В очередной, уже четвертой, экранизации культового комикса «Новый Человек-паук» Спайдерменом стал , замеченный создателями кинокомикса в нашумевшей «Социальной сети». Побеседовав с актером, мы выяснили, что Гарфилд согласен со своим героем: во имя добра можно преступить закон, если он так несовершенен. Главное – все должно быть по справедливости.
— Эндрю, насколько я знаю, этот супергерой вас привлекал с раннего детства? Почему именно он?
— Сам не могу понять, что меня с трех лет зацепило в истории Спайдермена. Единственное, что приходит на ум, – что этот ловкий парень, совсем не похожий на накачанных супергероев, защищает обиженных. Будучи тинейджером, я именно за это ценил Питера Паркера: он совершенно обычный парень, худощавый, даже какой-то хлипкий, вечный аутсайдер. Я в подростковом возрасте тоже жил с ощущением внутренней изоляции.
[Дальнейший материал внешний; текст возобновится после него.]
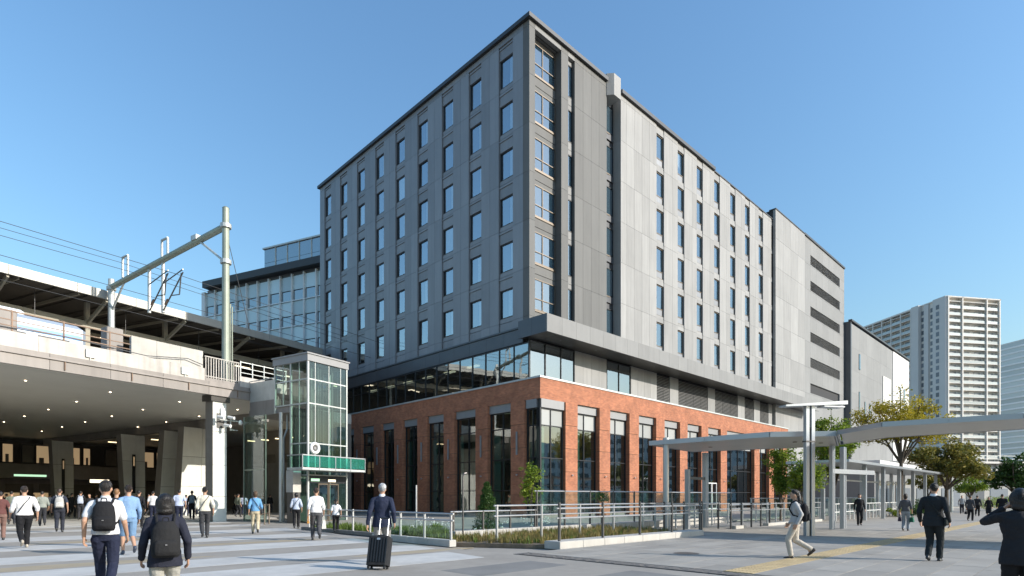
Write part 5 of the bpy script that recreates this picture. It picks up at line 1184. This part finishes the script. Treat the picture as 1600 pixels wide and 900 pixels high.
p = person('man in a white shirt and grey trousers carrying bags towards the lift', at(494,20), 20, 96, 1.8, (.74,.73,.73), (.075,.075,.08), 'half', hair_col=(.035,.022,.015), stride=.7, vox=.012, lead=-1); tote(p, 'white paper tote bag held beside grey trousers', (.68,.66,.6), 1, .13, .3, .09); tote(p, 'orange-brown bag in the hand of the man with the tote', (.5,.24,.06), 0, .12, .1, .05, 'hand_bag')
person('child in a white top and black trousers with a ponytail by the lift', at(525,24), 24, 94, 1.40, (.7,.7,.7), BLACK, 'short', hair='tail', female=True, stride=.5, vox=.013)
p = person('grey-haired man in a navy blazer and grey trousers pulling a suitcase', at(597,13.1), 13.1, 84, 1.79, (.02,.026,.052), (.27,.26,.25), 'long', hair_col=(.3,.3,.3), coat=True, stride=.7, vox=.010, collar=(.7,.7,.72), head_turn=18, build=1.06, arms=((-.30,-.1,.86),None))
# suitcase behind him
sc = thing('suitcase', 'black ribbed wheeled suitcase tilted behind the man in the blazer', 'suitcase', (at(590,11.95),11.95,.0), R(-12))
sc.rotation_euler = (R(-17),0,R(-8))
shell = MB(); shell.bevbox(-.22,-.13,.08,.22,.13,.70,.035); put('shell', shell, pcol('plastic', (.022,.023,.025)), sc)
for k in range(7): pbox('rib', sc, 'frame_dark', -.19+.06*k, -.142, .14, -.165+.06*k, -.13, .64)
for sx in (-.17,.17):
    for sy in (-.09,.09): put('wheel', MB().tube((sx-.015,sy,.04),(sx+.015,sy,.04),.04,n=12).box(sx-.02,sy-.02,.04,sx+.02,sy+.02,.09), 'frame_dark', sc)
    put('handle_tube', MB().tube((sx*.55,.1,.7),(sx*.55,.1,1.12),.011), 'steel', sc)
put('grip', MB().tube((-.11,.1,1.12),(.11,.1,1.12),.017), 'frame_dark', sc); put('top_handle', MB().path([(-.08,0,.7),(-.07,0,.73),(.07,0,.73),(.08,0,.7)], .012), 'frame_dark', sc); pbox('badge', sc, 'steel', -.03, -.145, .6, .04, -.136, .64)
# --- plaza
p = person('woman in a pale grey jacket and beige trousers striding left', at(1243,14.0), 14.0, 178, 1.66, (.42,.41,.4), (.5,.45,.38), 'long', hair='tail', female=True, coat=False, step=(.1,-.36,.17), stride=.55, vox=.010, lead=-1, shoe=(.04,.03,.025)); backpack(p, 'black backpack on the woman striding left', BLACK, w_=.15, hgt=.46, z0=.95)
p = person('man in a dark suit with a shoulder bag standing on the plaza', at(1459,13.4), 13.4, 78, 1.80, (.02,.022,.024), (.018,.022,.024), 'long', coat=True, stride=.3, vox=.010, collar=(.65,.65,.66), hair='short', head_turn=22, build=1.1); sling(p, 'black shoulder bag strap on the man in the dark suit', (.02,.025,.024), -1)
p = person('woman in black holding up a camera, cut off by the right edge', at(1594,6.6), 6.6, 100, 1.59, (.022,.022,.025), (.014,.014,.016), 'long', hair='bob', female=True, coat=True, stride=.15, vox=.0095, build=1.12, arms=((-.12,.25,1.50),(.06,.26,1.50)), head_turn=15)
cm_ = thing('camera', 'small dark camera held up by the woman at the right edge', 'camera', p.location, p.rotation_euler.z); cm_.scale = p.scale; put('camera_body', MB().bevbox(-.08,.31,1.50,.03,.35,1.58,.008), 'frame_dark', cm_); put('lens', MB().tube((-.025,.35,1.54),(-.025,.39,1.54),.028,n=12), 'steel_dark', cm_)
p = person('person in a grey top and pale jeans carrying a bag in each hand', at(1415,25.3), 25.3, 82, 1.62, (.11,.115,.13), (.3,.34,.4), 'half', hair='medium', female=True, stride=.3, vox=.013); tote(p, 'dark green shopping bag beside pale jeans', (.02,.12,.08), 1, .17, .24, .1); tote(p, 'dark violet bag beside the green shopping bag', (.04,.035,.06), 0, .14, .22, .08)
p = person('woman in a black jacket over a white top walking towards us by the canopy posts', at(1343,30), 30, -80, 1.64, BLACK, BLACK, 'long', hair='medium', female=True, coat=True, stride=.35, vox=.013, collar=(.6,.6,.62))
p = person('man in a dark suit with one pale side carrying a case on the yellow path', at(1516,35.5), 35.5, 75, 1.58, (.06,.06,.065), BLACK, 'long', coat=True, stride=.4, vox=.015); tote(p, 'black briefcase carried along the yellow path', BLACK, 0, .2, .2, .07, 'briefcase')
person('woman in a dark skirt suit and pale shoes further along the yellow path', at(1545,41), 41, -95, 1.5, BLACK, BLACK, 'long', 'skirt', hair='medium', female=True, coat=True, stride=.3, shoe=(.4,.3,.2))
person('broad man in black walking beside the woman in pale shoes', at(1566,36), 36, 85, 1.66, BLACK, BLACK, 'long', build=1.15, coat=True, stride=.4)
person('person in black close behind the man with the briefcase', at(1527,44), 44, 85, 1.6, (.03,.03,.033), BLACK, 'long')
person('distant pale-shirted person beside the hedge', at(1503,50), 50, -90, 1.6, (.4,.4,.4), CHAR, 'long')
grow_all()
# dim crowd deep in the concourse: copies of a few figures
crowd_src = [o for o in C.objects if o.get('category') == 'person' and (o.get('label','').startswith(('dark-dressed person with a pale','person in a grey-green top','person in a pale blue','dark-dressed person with a blue','person in black close')))]
spots = [(10,40,1.0),(52,42,.97),(78,45,1.0),(112,41,1.02),(140,36,.98),(150,44,1.0),(172,39,.95),(196,34,1.0),(217,27,1.05),(214,40,.95),(232,45,1.0),(262,42,1.0),(291,45,.96),(308,47,1.0),(33,47,1.0),(105,49,.97),(372,42,1.0),(381,45,.98),(410,47,1.0),(368,50,1.0),(422,52,1.0)]
for i, (px, Y, s) in enumerate(spots):
    src = crowd_src[i % len(crowd_src)]; c = copy_tree(src); c.location = (at(px,Y),Y,.014); c.rotation_euler = (0,0,R(random.uniform(-25,25)+(180 if i % 5 == 4 else 0)))
    k = (1.70/1.75)*s; c.scale = (k,k,k); c['label'] = 'dim figure standing or walking deep in the shaded concourse crowd'; c['group'] = 'dim crowd in the concourse'
for o in C.objects:
    if 'pts' in o: del o['pts']
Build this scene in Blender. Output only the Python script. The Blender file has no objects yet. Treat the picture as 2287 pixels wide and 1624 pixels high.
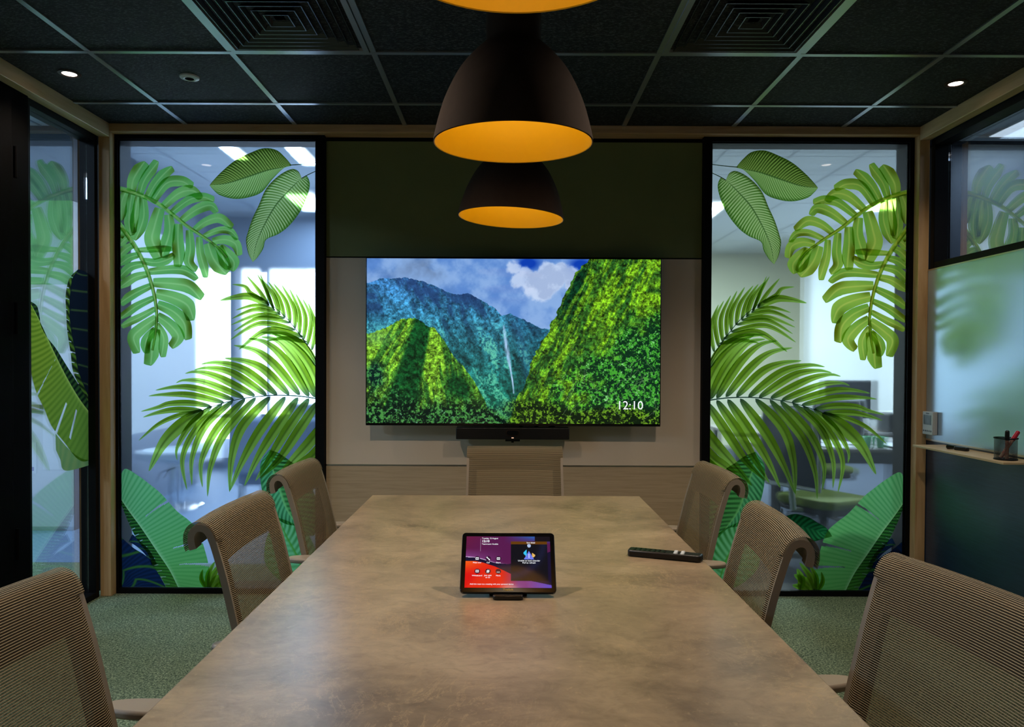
import bpy, bmesh, math, random
import numpy as np
from mathutils import Vector, Matrix, Euler

# ------------------------------------------------------------------ camera, world, exposure
scene = bpy.context.scene
W_PX, H_PX, F_PX = 2287.0, 1624.0, 1623.0
EYE = Vector((0.0, 0.0, 1.29))
PITCH, ROLL = math.radians(-0.9), math.radians(0.25)
SHX, SHY = 9.5 / W_PX, (3 + F_PX * math.tan(-PITCH)) / W_PX
cam_data = bpy.data.cameras.new('camera')
cam = bpy.data.objects.new('camera', cam_data)
scene.collection.objects.link(cam)
scene.camera = cam
cam_data.sensor_width = 36.0
cam_data.lens = 36.0 * F_PX / W_PX
cam_data.shift_x, cam_data.shift_y = SHX, SHY
cam_data.clip_start = 0.02
CAM_R = Matrix.Rotation(math.pi / 2 + PITCH, 3, 'X') @ Matrix.Rotation(ROLL, 3, 'Z')
cam.matrix_world = Matrix.Translation(EYE) @ CAM_R.to_4x4()

world = bpy.data.worlds.new('sky')
scene.world = world
world.use_nodes = True
wbg = world.node_tree.nodes['Background']
wbg.inputs[0].default_value = (0.70, 0.85, 1.0, 1)
wbg.inputs[1].default_value = 7.0
vs = scene.view_settings
vs.view_transform = 'Standard'
vs.look = 'None'
vs.gamma = 1.0
vs.use_curve_mapping = False
vs.exposure = 0.06
cy = scene.cycles
cy.max_bounces = 10
cy.diffuse_bounces = 4
cy.glossy_bounces = 4
cy.transparent_max_bounces = 24
cy.transmission_bounces = 6
cy.sample_clamp_indirect = 6.0
cy.caustics_reflective = False
cy.caustics_refractive = True

def area_light(name, loc, sx, sy, watts, col, rot=(0, 0, 0)):
    ld = bpy.data.lights.new(name, 'AREA')
    ld.shape = 'RECTANGLE'; ld.size = sx; ld.size_y = sy; ld.energy = watts; ld.color = col
    o = bpy.data.objects.new(name, ld)
    o.location = loc; o.rotation_euler = rot
    scene.collection.objects.link(o)
    return o
# office ceiling panels in the rooms around the meeting room (fixtures built below hold them)
BLUE = (0.50, 0.73, 1.0)
LAMPS = [  # x, y, w, l, watts, colour
    (-3.7, 3.4, 0.6, 1.2, 58, BLUE), (-4.3, 0.6, 0.6, 1.2, 75, BLUE),
    (-2.2, 8.2, 0.3, 0.8, 36, BLUE), (-1.76, 6.3, 0.12, 0.6, 34, BLUE), (-2.30, 6.2, 0.10, 0.5, 18, BLUE),
    (4.3, 8.2, 0.6, 0.5, 95, (0.62, 0.84, 1.0)), (4.05, 5.2, 0.6, 1.0, 60, (0.62, 0.82, 1.0)),
    (2.1, 8.8, 0.6, 1.2, 290, (0.74, 0.9, 0.88)), (4.0, 2.2, 0.6, 1.2, 18, (0.62, 0.8, 1.0)),  # first is an added panel kept out of sight to light the right office
]
C_Z = 2.605      # meeting room ceiling
O_Z = 3.10       # office ceiling
for i, (x, y, sx, sy, wt, c) in enumerate(LAMPS):
    area_light('office_lamp_light', (x, y, O_Z - 0.045), sx * 0.9, sy * 0.9, wt, c)

# ------------------------------------------------------------------ helpers
def ray(px, py):
    d = Vector(((px - W_PX / 2) / F_PX + SHX * W_PX / F_PX, -(py - H_PX / 2) / F_PX + SHY * W_PX / F_PX, -1.0))
    return CAM_R @ d

def on_y(px, py, Y):
    d = ray(px, py); t = (Y - EYE.y) / d.y
    return EYE + d * t

def on_x(px, py, X):
    d = ray(px, py); t = (X - EYE.x) / d.x
    return EYE + d * t

def lin(c):
    return tuple((v / 12.92 if v <= 0.04045 else ((v + 0.055) / 1.055) ** 2.4) for v in c)

def rgb(r, g, b):
    return lin((r / 255, g / 255, b / 255))

class MB:
    def __init__(s):
        s.v, s.f, s.c, s.uv = [], [], None, None
    def add(s, vs_, fs_):
        n = len(s.v)
        s.v += [tuple(p) for p in vs_]
        s.f += [tuple(i + n for i in f) for f in fs_]
        return s
    def box(s, x0, x1, y0, y1, z0, z1):
        x0, x1 = sorted((x0, x1)); y0, y1 = sorted((y0, y1)); z0, z1 = sorted((z0, z1))
        return s.add([(x0, y0, z0), (x1, y0, z0), (x1, y1, z0), (x0, y1, z0), (x0, y0, z1), (x1, y0, z1), (x1, y1, z1), (x0, y1, z1)],
              [(0, 3, 2, 1), (4, 5, 6, 7), (0, 1, 5, 4), (1, 2, 6, 5), (2, 3, 7, 6), (3, 0, 4, 7)])
    def cyl(s, p0, p1, r0, r1=None, n=20, caps=True):
        r1 = r0 if r1 is None else r1
        p0, p1 = Vector(p0), Vector(p1); d = (p1 - p0).normalized()
        a = d.orthogonal().normalized(); b = d.cross(a)
        vs_ = []
        for p, r in ((p0, r0), (p1, r1)):
            for i in range(n):
                t = 2 * math.pi * i / n
                vs_.append(p + (a * math.cos(t) + b * math.sin(t)) * r)
        fs_ = [(i, (i + 1) % n, n + (i + 1) % n, n + i) for i in range(n)]
        if caps:
            fs_ += [tuple(range(n))[::-1], tuple(range(n, 2 * n))]
        return s.add(vs_, fs_)
    def tube(s, pts, r, n=10):
        pts = [Vector(p) for p in pts]
        rs = r if isinstance(r, (list, tuple)) else [r] * len(pts)
        a = None; vs_ = []
        for i, p in enumerate(pts):
            d = (pts[min(i + 1, len(pts) - 1)] - pts[max(i - 1, 0)]).normalized()
            a = d.orthogonal().normalized() if a is None else (a - d * a.dot(d)).normalized()
            b = d.cross(a)
            for k in range(n):
                t = 2 * math.pi * k / n
                vs_.append(p + (a * math.cos(t) + b * math.sin(t)) * rs[i])
        fs_ = []
        for i in range(len(pts) - 1):
            for k in range(n):
                fs_.append((i * n + k, i * n + (k + 1) % n, (i + 1) * n + (k + 1) % n, (i + 1) * n + k))
        m = (len(pts) - 1) * n
        fs_ += [tuple(range(n))[::-1], tuple(range(m, m + n))]
        return s.add(vs_, fs_)
    def lathe(s, prof, cx=0, cy=0, cz=0, n=40):
        k = len(prof)
        vs_ = [(cx + r * math.cos(2 * math.pi * i / n), cy + r * math.sin(2 * math.pi * i / n), cz + z) for i in range(n) for r, z in prof]
        fs_ = [(i * k + j, ((i + 1) % n) * k + j, ((i + 1) % n) * k + j + 1, i * k + j + 1) for i in range(n) for j in range(k - 1)]
        return s.add(vs_, fs_)
    def prism(s, poly, z0, z1, f=None):
        """poly in (a, b), extruded z0..z1; f maps (a, b, h) to a point"""
        f = f or (lambda a, b, h: (a, b, h))
        n = len(poly)
        vs_ = [f(a, b, z0) for a, b in poly] + [f(a, b, z1) for a, b in poly]
        fs_ = [(i, (i + 1) % n, n + (i + 1) % n, n + i) for i in range(n)] + [tuple(range(n))[::-1], tuple(range(n, 2 * n))]
        return s.add(vs_, fs_)
    def build(s, name, m, parent=None, bevel=0, smooth=False, seg=2, loc=None, fix=True):
        me = bpy.data.meshes.new(name)
        me.from_pydata(s.v, [], s.f)
        if fix:
            bm = bmesh.new(); bm.from_mesh(me)
            bmesh.ops.remove_doubles(bm, verts=bm.verts, dist=1e-6)
            bmesh.ops.recalc_face_normals(bm, faces=bm.faces)
            bm.to_mesh(me); bm.free()
        me.materials.append(m)
        o = bpy.data.objects.new(name, me)
        scene.collection.objects.link(o)
        if parent is not None:
            o.parent = parent
        if loc is not None:
            o.location = loc
        if bevel:
            md = o.modifiers.new('bevel', 'BEVEL'); md.width = bevel; md.segments = seg
            md.limit_method = 'ANGLE'; md.angle_limit = math.radians(40)
        if smooth or bevel:
            for p in me.polygons: p.use_smooth = True
            try:
                me.set_sharp_from_angle(angle=math.radians(35))
            except Exception:
                pass
        return o

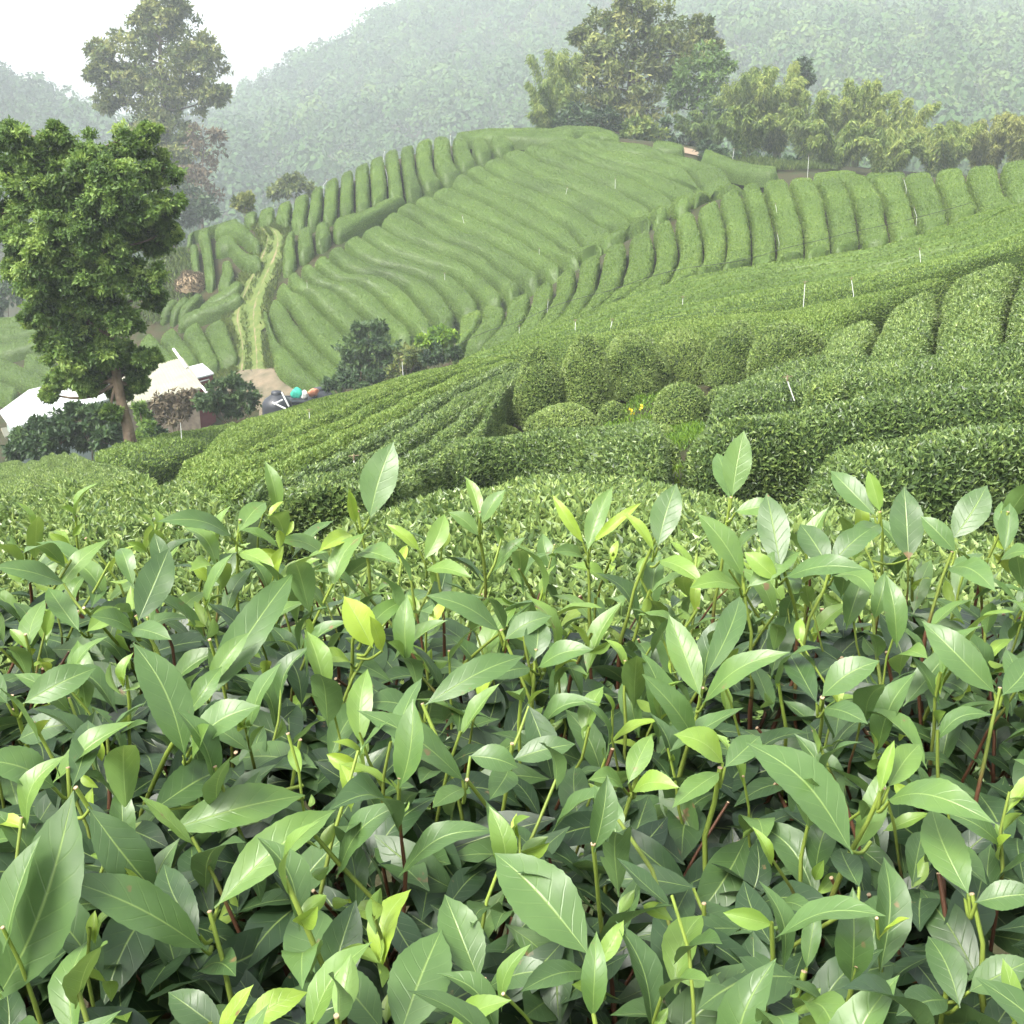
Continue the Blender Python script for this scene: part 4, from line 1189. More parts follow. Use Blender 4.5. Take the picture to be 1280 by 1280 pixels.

— Но почему? Вы учились в хорошей частной, а не в какой-нибудь муниципальной школе на задворках рабочего городка, и, насколько я знаю, росли в любящей вас семье, к тому же вполне обеспеченной…
— Не думаю, что, когда мы говорим о внутренних переживаниях подростка, какое-то значение имеет, сколько денег у его родителей. И, кстати, мои родители не были такими уж зажиточными людьми. Да, действительно, я рос в атмосфере любви и заботы, родители очень мне помогали. А вот школьная жизнь была отнюдь не безоблачной, и, к сожалению, чаще всего я не мог постоять за себя. Боже, как же отвратительно это чувство бессилия! Но, главное, каждый из нас в определенном возрасте проходит путь поиска своего «я», своей идентичности. Не миновало это и меня. В этот период особенно остро ощущаешь себя неприкаянным, непонятым и одиноким. Поэтому я очень любил «Над пропастью во ржи» Сэлинджера. Помните, там есть фраза: «Мне дарят подарки, а меня от этого только тоска берет»…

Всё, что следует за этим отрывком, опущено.